Each line from the start of the data below through the one containing "slab('plinth', 0.10, -0.40, -0.055, M_SUB, fl)" must be reproduced exactly.
>> begin
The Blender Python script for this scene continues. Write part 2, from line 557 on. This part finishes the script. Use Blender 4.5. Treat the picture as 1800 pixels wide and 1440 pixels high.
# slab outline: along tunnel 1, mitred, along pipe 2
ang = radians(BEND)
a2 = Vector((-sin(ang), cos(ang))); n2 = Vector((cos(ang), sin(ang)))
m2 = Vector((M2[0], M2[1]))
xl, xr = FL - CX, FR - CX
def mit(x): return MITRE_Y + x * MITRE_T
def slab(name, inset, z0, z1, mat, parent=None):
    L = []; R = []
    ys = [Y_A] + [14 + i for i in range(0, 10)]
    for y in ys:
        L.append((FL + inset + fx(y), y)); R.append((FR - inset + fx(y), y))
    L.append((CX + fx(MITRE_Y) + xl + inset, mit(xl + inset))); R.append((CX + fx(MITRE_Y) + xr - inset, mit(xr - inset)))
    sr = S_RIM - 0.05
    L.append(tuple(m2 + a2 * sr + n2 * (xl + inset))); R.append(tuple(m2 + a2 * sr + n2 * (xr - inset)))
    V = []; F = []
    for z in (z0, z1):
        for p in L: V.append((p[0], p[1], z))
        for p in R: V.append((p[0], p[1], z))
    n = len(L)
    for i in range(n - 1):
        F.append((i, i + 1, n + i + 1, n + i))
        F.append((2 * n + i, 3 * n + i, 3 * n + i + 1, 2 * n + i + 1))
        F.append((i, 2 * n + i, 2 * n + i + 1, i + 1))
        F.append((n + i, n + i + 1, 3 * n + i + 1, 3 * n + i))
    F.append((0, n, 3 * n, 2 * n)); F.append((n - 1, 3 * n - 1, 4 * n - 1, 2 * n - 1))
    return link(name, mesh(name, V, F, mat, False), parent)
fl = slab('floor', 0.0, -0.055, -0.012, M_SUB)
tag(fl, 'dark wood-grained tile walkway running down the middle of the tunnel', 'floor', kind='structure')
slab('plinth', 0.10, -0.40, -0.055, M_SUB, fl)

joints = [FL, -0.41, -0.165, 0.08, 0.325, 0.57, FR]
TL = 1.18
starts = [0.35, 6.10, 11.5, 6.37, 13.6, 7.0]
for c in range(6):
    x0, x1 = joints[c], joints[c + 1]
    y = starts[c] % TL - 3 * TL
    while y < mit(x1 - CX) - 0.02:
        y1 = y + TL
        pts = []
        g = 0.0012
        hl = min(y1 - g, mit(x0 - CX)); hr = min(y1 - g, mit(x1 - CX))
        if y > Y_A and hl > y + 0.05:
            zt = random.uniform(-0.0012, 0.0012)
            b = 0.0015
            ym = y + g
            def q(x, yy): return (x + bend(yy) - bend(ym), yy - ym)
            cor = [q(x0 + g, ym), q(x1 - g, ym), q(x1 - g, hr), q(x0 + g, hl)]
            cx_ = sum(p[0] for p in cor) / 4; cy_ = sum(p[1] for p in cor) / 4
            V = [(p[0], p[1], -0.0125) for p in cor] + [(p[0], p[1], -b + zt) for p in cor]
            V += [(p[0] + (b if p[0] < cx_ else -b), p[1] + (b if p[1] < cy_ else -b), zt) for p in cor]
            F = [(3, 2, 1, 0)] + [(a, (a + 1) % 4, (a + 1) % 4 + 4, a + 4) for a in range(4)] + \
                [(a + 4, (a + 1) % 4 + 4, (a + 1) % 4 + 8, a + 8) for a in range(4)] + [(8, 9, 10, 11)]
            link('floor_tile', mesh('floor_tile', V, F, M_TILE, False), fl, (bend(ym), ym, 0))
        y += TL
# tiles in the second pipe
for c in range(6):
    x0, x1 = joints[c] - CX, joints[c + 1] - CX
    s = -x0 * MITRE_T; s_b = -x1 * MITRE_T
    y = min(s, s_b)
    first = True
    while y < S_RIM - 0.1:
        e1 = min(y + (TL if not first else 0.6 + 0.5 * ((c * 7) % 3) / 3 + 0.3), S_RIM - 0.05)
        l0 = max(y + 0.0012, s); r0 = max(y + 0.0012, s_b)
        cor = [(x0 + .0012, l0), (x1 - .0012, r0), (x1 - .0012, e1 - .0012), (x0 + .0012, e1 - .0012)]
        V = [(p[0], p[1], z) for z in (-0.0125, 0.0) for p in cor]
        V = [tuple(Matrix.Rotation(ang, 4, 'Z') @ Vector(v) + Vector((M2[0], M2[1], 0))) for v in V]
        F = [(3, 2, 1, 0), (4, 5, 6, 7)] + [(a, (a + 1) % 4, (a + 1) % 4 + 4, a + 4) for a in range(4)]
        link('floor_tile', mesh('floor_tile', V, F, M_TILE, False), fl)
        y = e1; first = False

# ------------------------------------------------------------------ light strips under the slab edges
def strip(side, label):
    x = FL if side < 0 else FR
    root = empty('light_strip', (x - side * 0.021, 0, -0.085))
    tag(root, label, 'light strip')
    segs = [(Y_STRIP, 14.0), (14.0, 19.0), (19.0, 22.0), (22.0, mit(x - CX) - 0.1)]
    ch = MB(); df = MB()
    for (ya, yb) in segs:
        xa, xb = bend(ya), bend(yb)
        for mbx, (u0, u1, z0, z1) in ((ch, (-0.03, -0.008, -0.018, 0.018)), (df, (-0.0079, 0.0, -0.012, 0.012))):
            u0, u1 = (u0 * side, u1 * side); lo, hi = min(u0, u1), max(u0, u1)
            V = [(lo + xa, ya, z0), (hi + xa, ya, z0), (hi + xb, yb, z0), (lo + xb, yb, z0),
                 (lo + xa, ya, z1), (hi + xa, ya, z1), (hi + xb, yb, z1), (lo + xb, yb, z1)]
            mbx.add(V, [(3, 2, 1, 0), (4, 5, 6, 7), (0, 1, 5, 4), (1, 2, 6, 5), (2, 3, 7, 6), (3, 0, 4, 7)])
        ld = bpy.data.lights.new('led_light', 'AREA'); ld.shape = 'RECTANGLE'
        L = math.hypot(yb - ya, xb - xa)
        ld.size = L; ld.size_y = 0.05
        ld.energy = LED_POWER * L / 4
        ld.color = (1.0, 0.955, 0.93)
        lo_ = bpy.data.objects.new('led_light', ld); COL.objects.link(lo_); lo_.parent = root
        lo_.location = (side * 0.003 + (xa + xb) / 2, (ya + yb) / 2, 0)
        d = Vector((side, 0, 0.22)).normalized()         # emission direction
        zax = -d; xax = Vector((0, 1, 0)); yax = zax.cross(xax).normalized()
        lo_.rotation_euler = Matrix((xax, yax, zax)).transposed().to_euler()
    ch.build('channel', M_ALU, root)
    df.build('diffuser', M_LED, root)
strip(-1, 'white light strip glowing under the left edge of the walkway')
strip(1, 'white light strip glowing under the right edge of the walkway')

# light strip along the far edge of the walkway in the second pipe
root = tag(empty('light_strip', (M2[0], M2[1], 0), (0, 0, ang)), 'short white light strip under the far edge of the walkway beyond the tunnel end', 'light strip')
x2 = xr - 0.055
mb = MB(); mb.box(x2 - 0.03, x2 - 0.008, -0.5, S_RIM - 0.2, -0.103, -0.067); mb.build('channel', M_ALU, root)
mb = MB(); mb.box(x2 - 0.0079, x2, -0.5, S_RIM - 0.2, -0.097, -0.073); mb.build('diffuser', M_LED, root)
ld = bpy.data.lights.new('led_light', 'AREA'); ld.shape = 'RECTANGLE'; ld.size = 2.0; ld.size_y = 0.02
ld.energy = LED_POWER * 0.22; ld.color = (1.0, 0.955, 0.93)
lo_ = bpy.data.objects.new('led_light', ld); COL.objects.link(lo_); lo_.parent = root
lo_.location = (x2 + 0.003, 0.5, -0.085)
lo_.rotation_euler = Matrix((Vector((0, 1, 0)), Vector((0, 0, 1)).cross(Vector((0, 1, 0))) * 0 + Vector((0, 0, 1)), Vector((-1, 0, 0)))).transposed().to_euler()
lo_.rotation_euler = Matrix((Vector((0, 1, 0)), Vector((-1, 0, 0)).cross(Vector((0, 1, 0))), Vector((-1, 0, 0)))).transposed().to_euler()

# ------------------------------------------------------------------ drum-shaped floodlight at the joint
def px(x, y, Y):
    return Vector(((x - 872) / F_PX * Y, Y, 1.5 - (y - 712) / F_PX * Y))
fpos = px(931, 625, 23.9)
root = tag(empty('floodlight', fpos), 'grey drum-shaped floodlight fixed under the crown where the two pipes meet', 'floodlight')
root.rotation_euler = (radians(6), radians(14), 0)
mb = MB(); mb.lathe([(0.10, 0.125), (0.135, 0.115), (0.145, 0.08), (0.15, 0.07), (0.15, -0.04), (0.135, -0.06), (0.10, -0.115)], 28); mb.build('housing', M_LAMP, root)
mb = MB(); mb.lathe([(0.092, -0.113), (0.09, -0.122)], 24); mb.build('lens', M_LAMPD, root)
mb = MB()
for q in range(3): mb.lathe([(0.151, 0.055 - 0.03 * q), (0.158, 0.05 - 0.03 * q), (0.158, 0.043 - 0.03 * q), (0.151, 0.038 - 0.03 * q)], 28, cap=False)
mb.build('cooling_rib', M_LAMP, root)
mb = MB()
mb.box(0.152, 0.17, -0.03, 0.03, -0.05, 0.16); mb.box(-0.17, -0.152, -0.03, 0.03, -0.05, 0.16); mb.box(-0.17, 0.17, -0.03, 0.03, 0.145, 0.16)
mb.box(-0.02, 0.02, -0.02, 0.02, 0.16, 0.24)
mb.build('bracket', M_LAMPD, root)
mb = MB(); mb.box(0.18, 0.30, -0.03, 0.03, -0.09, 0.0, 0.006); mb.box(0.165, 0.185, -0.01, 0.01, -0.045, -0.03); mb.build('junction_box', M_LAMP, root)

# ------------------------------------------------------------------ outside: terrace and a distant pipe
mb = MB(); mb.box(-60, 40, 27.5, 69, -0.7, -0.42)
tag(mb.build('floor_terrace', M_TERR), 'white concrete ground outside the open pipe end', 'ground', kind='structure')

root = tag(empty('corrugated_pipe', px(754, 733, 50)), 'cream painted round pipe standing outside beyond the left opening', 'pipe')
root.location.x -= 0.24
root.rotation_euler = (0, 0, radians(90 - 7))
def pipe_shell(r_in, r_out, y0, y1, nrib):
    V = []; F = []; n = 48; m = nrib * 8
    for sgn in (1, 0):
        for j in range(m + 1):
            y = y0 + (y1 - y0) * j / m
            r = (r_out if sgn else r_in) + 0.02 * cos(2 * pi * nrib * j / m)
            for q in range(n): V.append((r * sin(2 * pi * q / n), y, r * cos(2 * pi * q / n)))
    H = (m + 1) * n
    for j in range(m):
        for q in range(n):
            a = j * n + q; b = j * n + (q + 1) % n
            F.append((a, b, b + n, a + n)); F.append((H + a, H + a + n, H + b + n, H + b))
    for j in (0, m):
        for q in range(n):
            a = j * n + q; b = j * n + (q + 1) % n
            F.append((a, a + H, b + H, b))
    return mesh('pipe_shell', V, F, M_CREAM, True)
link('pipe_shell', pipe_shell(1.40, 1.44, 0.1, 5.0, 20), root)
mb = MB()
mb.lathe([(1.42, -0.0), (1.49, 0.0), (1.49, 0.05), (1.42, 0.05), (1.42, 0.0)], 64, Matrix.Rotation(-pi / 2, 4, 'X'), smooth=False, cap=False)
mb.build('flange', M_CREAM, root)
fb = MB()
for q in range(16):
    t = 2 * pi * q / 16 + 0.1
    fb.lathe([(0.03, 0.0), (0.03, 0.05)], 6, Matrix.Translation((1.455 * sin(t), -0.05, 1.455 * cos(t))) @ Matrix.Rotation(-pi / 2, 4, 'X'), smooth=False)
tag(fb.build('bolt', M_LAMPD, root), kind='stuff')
>> end
▶ TASK ANSWER
The Blender Python script for this scene continues. Write part 2, from line 557 on. This part finishes the script. Use Blender 4.5. Treat the picture as 1800 pixels wide and 1440 pixels high.
# slab outline: along tunnel 1, mitred, along pipe 2
ang = radians(BEND)
a2 = Vector((-sin(ang), cos(ang))); n2 = Vector((cos(ang), sin(ang)))
m2 = Vector((M2[0], M2[1]))
xl, xr = FL - CX, FR - CX
def mit(x): return MITRE_Y + x * MITRE_T
def slab(name, inset, z0, z1, mat, parent=None):
    L = []; R = []
    ys = [Y_A] + [14 + i for i in range(0, 10)]
    for y in ys:
        L.append((FL + inset + fx(y), y)); R.append((FR - inset + fx(y), y))
    L.append((CX + fx(MITRE_Y) + xl + inset, mit(xl + inset))); R.append((CX + fx(MITRE_Y) + xr - inset, mit(xr - inset)))
    sr = S_RIM - 0.05
    L.append(tuple(m2 + a2 * sr + n2 * (xl + inset))); R.append(tuple(m2 + a2 * sr + n2 * (xr - inset)))
    V = []; F = []
    for z in (z0, z1):
        for p in L: V.append((p[0], p[1], z))
        for p in R: V.append((p[0], p[1], z))
    n = len(L)
    for i in range(n - 1):
        F.append((i, i + 1, n + i + 1, n + i))
        F.append((2 * n + i, 3 * n + i, 3 * n + i + 1, 2 * n + i + 1))
        F.append((i, 2 * n + i, 2 * n + i + 1, i + 1))
        F.append((n + i, n + i + 1, 3 * n + i + 1, 3 * n + i))
    F.append((0, n, 3 * n, 2 * n)); F.append((n - 1, 3 * n - 1, 4 * n - 1, 2 * n - 1))
    return link(name, mesh(name, V, F, mat, False), parent)
fl = slab('floor', 0.0, -0.055, -0.012, M_SUB)
tag(fl, 'dark wood-grained tile walkway running down the middle of the tunnel', 'floor', kind='structure')
slab('plinth', 0.10, -0.40, -0.055, M_SUB, fl)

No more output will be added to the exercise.